[PROBLEM TO SOLVE]:
Print exactly the lines from the first one down to the line that contains "COL = S.collection", both included, and skip the pictures.
___ DATASET CONTENT
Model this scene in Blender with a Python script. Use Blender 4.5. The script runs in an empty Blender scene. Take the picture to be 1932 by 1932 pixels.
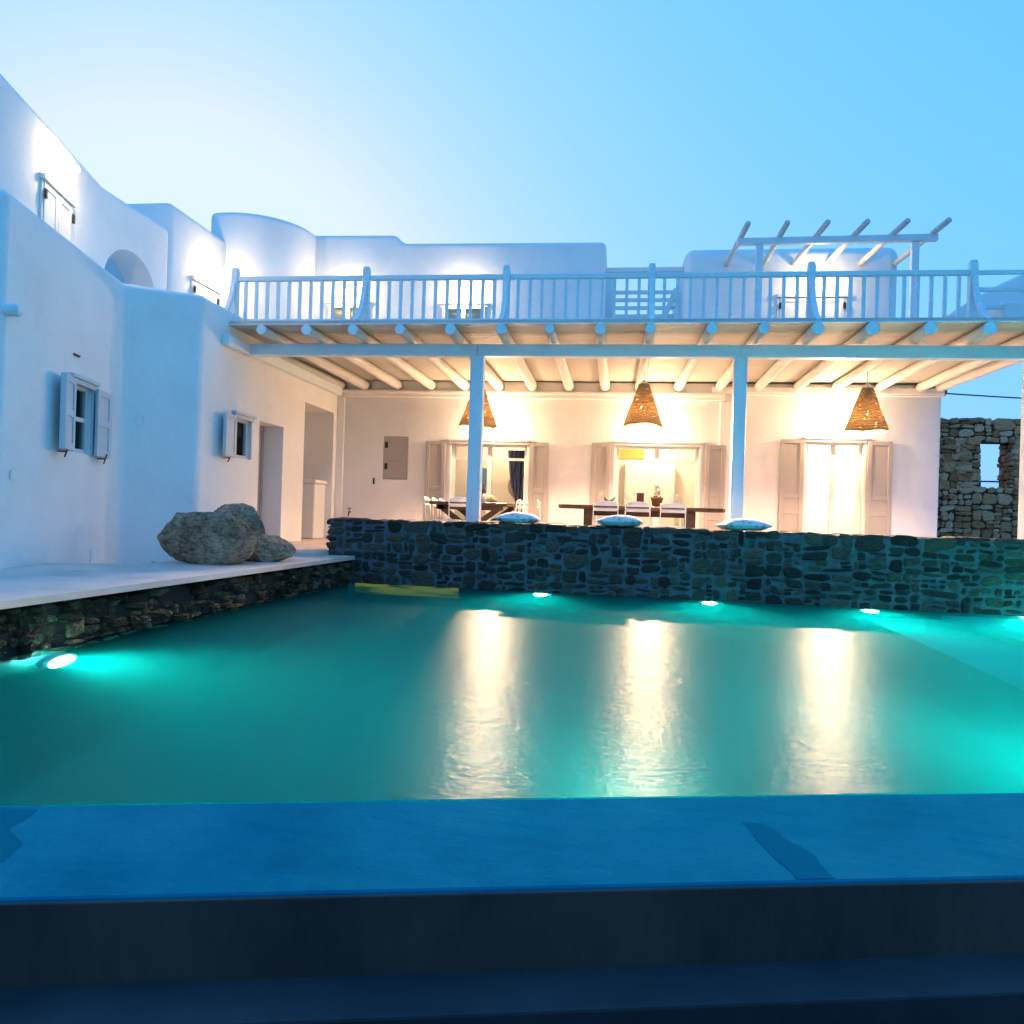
import bpy, bmesh, math, random
from mathutils import Vector, Matrix, noise
random.seed(7)
R = math.radians
S = bpy.context.scene
COL = S.collection

# ------------------------------------------------------------------ camera
EYE = 0.56
YAW, ROLL = math.atan(191 / 1480.0), 0.03
cam = bpy.data.cameras.new("camera")
cam.sensor_width = cam.sensor_height = 36.0
cam.lens = 1480 / 1932 * 36.0
cam.shift_y = 5 / 1932
cam.clip_end = 5000
cam.clip_start = 0.05
co = bpy.data.objects.new("camera", cam)
COL.objects.link(co)
fw = Vector((-math.sin(YAW), math.cos(YAW), 0))
rt0, up0 = Vector((math.cos(YAW), math.sin(YAW), 0)), Vector((0, 0, 1))
rt = rt0 * math.cos(ROLL) + up0 * math.sin(ROLL)
up = up0 * math.cos(ROLL) - rt0 * math.sin(ROLL)
m = Matrix.Identity(4)
for i in range(3):
    m[i][0], m[i][1], m[i][2] = rt[i], up[i], -fw[i]
m.translation = (0, 0, EYE)
co.matrix_world = m
S.camera = co

# ------------------------------------------------------------------ sky and exposure
W = bpy.data.worlds.new("World")
S.world = W
W.use_nodes = True
wn, wl = W.node_tree.nodes, W.node_tree.links
bg = wn["Background"]
sky = wn.new("ShaderNodeTexSky")
sky.sky_type = 'NISHITA'
sky.sun_disc = False
sky.sun_elevation = R(14)
sky.sun_rotation = R(-30)
sky.air_density = 1.0
sky.dust_density = 2.0
sky.ozone_density = 3.0
sep = wn.new("ShaderNodeSeparateColor")          # dusk grade of the sky: each channel's own curve
cmb = wn.new("ShaderNodeCombineColor")
wl.new(sky.outputs[0], sep.inputs[0])
for i, (ex, k) in enumerate(((.60, .150), (.19, .54), (.03, 1.26))):
    pw = wn.new("ShaderNodeMath")
    pw.operation = 'POWER'
    pw.inputs[1].default_value = ex
    ml = wn.new("ShaderNodeMath")
    ml.operation = 'MULTIPLY'
    ml.inputs[1].default_value = k
    wl.new(sep.outputs[i], pw.inputs[0])
    wl.new(pw.outputs[0], ml.inputs[0])
    mn = wn.new("ShaderNodeMath")
    mn.operation = 'MINIMUM'
    mn.inputs[1].default_value = (.77, .94, 1.6)[i]
    wl.new(ml.outputs[0], mn.inputs[0])
    wl.new(mn.outputs[0], cmb.inputs[i])
wl.new(cmb.outputs[0], bg.inputs[0])
bg.inputs[1].default_value = 1.0
S.view_settings.view_transform = 'Standard'
S.view_settings.look = 'None'
S.view_settings.gamma = 1
S.view_settings.exposure = 0.0
S.cycles.use_denoising = True
S.cycles.max_bounces = 10
S.cycles.volume_bounces = 1
S.cycles.sample_clamp_indirect = 30
S.cycles.caustics_reflective = False
WARM = (1.0, 0.66, 0.39)
WARMW = (1.0, 0.74, 0.47)

# ------------------------------------------------------------------ materials
def mat(name, col, rough=0.7, spec=0.3, metal=0.0):
    k = bpy.data.materials.new(name)
    k.use_nodes = True
    b = k.node_tree.nodes["Principled BSDF"]
    b.inputs["Base Color"].default_value = (*col, 1)
    b.inputs["Roughness"].default_value = rough
    b.inputs["Specular IOR Level"].default_value = spec
    b.inputs["Metallic"].default_value = metal
    return k

def nodes(k):
    return k.node_tree.nodes, k.node_tree.links, k.node_tree.nodes["Principled BSDF"]

def tex(k, scale, detail=4, coord='Object', stretch=(1, 1, 1), kind='ShaderNodeTexNoise', rough=0.6):
    n, l, b = nodes(k)
    tc = n.new("ShaderNodeTexCoord")
    mp = n.new("ShaderNodeMapping")
    mp.inputs["Scale"].default_value = stretch
    t = n.new(kind)
    t.inputs["Scale"].default_value = scale
    if kind == 'ShaderNodeTexNoise':
        t.inputs["Detail"].default_value = detail
        t.inputs["Roughness"].default_value = rough
    l.new(tc.outputs[coord], mp.inputs[0])
    l.new(mp.outputs[0], t.inputs["Vector"])
    return t

def bump(k, t, strength, dist=0.01, out=0):
    n, l, b = nodes(k)
    bp = n.new("ShaderNodeBump")
    bp.inputs["Strength"].default_value = strength
    bp.inputs["Distance"].default_value = dist
    l.new(t.outputs[out], bp.inputs["Height"])
    if b.inputs["Normal"].links:
        l.new(b.inputs["Normal"].links[0].from_socket, bp.inputs["Normal"])
    l.new(bp.outputs[0], b.inputs["Normal"])

def ramp(k, t, stops, target="Base Color", out=0):
    n, l, b = nodes(k)
    r = n.new("ShaderNodeValToRGB")
    e = r.color_ramp.elements
    e[0].position, e[0].color = stops[0][0], (*stops[0][1], 1)
    e[1].position, e[1].color = stops[-1][0], (*stops[-1][1], 1)
    for p, c in stops[1:-1]:
        q = e.new(p)
        q.color = (*c, 1)
    l.new(t.outputs[out], r.inputs[0])
    if target:
        l.new(r.outputs[0], b.inputs[target])
    return r

def g3(v):
    return (v, v, v)

PLASTER = mat("white_plaster", (.80, .79, .77), .9, .15)
_t = tex(PLASTER, 1.3, 6)
ramp(PLASTER, _t, [(.25, (.75, .74, .72)), (.5, (.81, .80, .78)), (.75, (.83, .82, .80))])
bump(PLASTER, tex(PLASTER, 2.2, 4), .45, .03)
bump(PLASTER, tex(PLASTER, 9, 5, stretch=(1, 1, 1.6)), .25, .012)
bump(PLASTER, tex(PLASTER, 60, 4), .15, .004)
INNER = mat("interior_plaster", (.74, .70, .64), .9, .1)
bump(INNER, tex(INNER, 30), .1, .004)

PAINT = mat("blue_grey_paint", (.55, .63, .66), .55, .3)
ramp(PAINT, tex(PAINT, 3, 6, stretch=(1, 6, 6)), [(.3, (.68, .76, .79)), (.7, (.80, .85, .86))])
bump(PAINT, tex(PAINT, 14, 5, stretch=(.15, 1, 1)), .25, .006)
POSTP = mat("post_paint", (.52, .62, .66), .6, .3)
_t = tex(POSTP, 9, 5, stretch=(1, 1, .06))
ramp(POSTP, _t, [(.28, (.16, .22, .25)), (.36, (.66, .76, .80)), (.75, (.78, .85, .87))])
bump(POSTP, _t, .4, .008)
WHITEP = mat("white_paint", (.78, .77, .74), .5, .35)
bump(WHITEP, tex(WHITEP, 30), .1, .003)
BEAMW = mat("cream_rafter_paint", (.76, .74, .69), .6, .25)
ramp(BEAMW, tex(BEAMW, 5, 5, stretch=(3, .4, 3)), [(.3, (.60, .58, .54)), (.7, (.72, .70, .65))])
bump(BEAMW, tex(BEAMW, 20, 4, stretch=(3, .2, 3)), .25, .006)
BOARD = mat("ceiling_boards", (.74, .71, .65), .65, .2)
ramp(BOARD, tex(BOARD, 4, 5, stretch=(.3, 8, 1)), [(.3, (.50, .47, .42)), (.7, (.60, .57, .51))])
SHUT = mat("grey_shutter_paint", (.42, .39, .36), .6, .25)
bump(SHUT, tex(SHUT, 40, 3, stretch=(1, 1, .2)), .12, .003)
SHUTB = mat("pale_blue_shutter_paint", (.55, .61, .64), .6, .25)
bump(SHUTB, tex(SHUTB, 40, 3, stretch=(1, 1, .2)), .12, .003)
IRON = mat("dark_iron", (.05, .045, .04), .5, .4, .6)
WOOD = mat("dark_table_wood", (.09, .045, .025), .5, .3)
_t = tex(WOOD, 6, 6, stretch=(1, 8, 8))
ramp(WOOD, _t, [(.3, (.05, .024, .014)), (.7, (.13, .065, .035))])
bump(WOOD, _t, .2, .004)
METALW = mat("white_chair_metal", (.78, .78, .77), .35, .4)

DECK = mat("pale_cement_floor", (.45, .42, .40), .75, .3)
_t = tex(DECK, 1.2, 8)
ramp(DECK, _t, [(.25, (.46, .36, .31)), (.5, (.72, .55, .47)), (.75, (.84, .65, .56))])
_t = tex(DECK, .8, 5)
ramp(DECK, _t, [(.4, g3(.35)), (.65, g3(.85))], "Roughness")
bump(DECK, tex(DECK, 12, 6), .25, .006)

RIM = mat("blue_grey_pool_cement", (.01, .24, .345), .8, .0)
_t = tex(RIM, 1.3, 9, rough=.68)
ramp(RIM, _t, [(.30, (.003, .12, .185)), (.5, (.005, .16, .24)), (.62, (.009, .18, .255)), (.78, (.025, .21, .29))])
_t = tex(RIM, 2.2, 6, stretch=(1, 2.5, 1))
ramp(RIM, _t, [(.35, g3(.45)), (.62, g3(.9))], "Roughness")
bump(RIM, tex(RIM, 5, 7, stretch=(1, 3, 1)), .25, .012)
bump(RIM, tex(RIM, 60, 5), .25, .003)
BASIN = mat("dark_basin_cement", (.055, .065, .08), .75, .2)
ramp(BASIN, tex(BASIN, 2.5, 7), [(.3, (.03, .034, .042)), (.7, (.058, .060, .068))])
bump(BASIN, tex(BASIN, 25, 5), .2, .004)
POOLP = mat("pool_plaster", (.42, .56, .55), .9, .0)
ramp(POOLP, tex(POOLP, 1.5, 5), [(.3, (.05, .40, .36)), (.7, (.08, .50, .44))])
GROUND = mat("dry_earth", (.22, .17, .12), .95, .1)
ramp(GROUND, tex(GROUND, .4, 8), [(.3, (.15, .12, .08)), (.7, (.30, .24, .16))])

def stone_mat(name, lo, mid, hi, mortar):
    k = mat(name, mid, .85, .25)
    n, l, b = nodes(k)
    at = n.new("ShaderNodeAttribute")
    at.attribute_name = "tone"
    r = ramp(k, at, [(0, lo), (.5, mid), (1, hi)], None, 2)
    t = tex(k, 22, 7, stretch=(1, 1, 2.2))
    mx = n.new("ShaderNodeMix")
    mx.data_type = 'RGBA'
    mx.blend_type = 'MULTIPLY'
    mx.inputs["Factor"].default_value = .75
    r2 = ramp(k, t, [(.3, g3(.45)), (.7, g3(1.35))], None)
    l.new(r.outputs[0], mx.inputs["A"])
    l.new(r2.outputs[0], mx.inputs["B"])
    l.new(mx.outputs["Result"], b.inputs["Base Color"])
    bump(k, tex(k, 14, 6), .7, .03)
    bump(k, tex(k, 70, 4), .5, .008)
    return k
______
[WORKED SOLUTION]:
Model this scene in Blender with a Python script. Use Blender 4.5. The script runs in an empty Blender scene. Take the picture to be 1932 by 1932 pixels.
import bpy, bmesh, math, random
from mathutils import Vector, Matrix, noise
random.seed(7)
R = math.radians
S = bpy.context.scene
COL = S.collection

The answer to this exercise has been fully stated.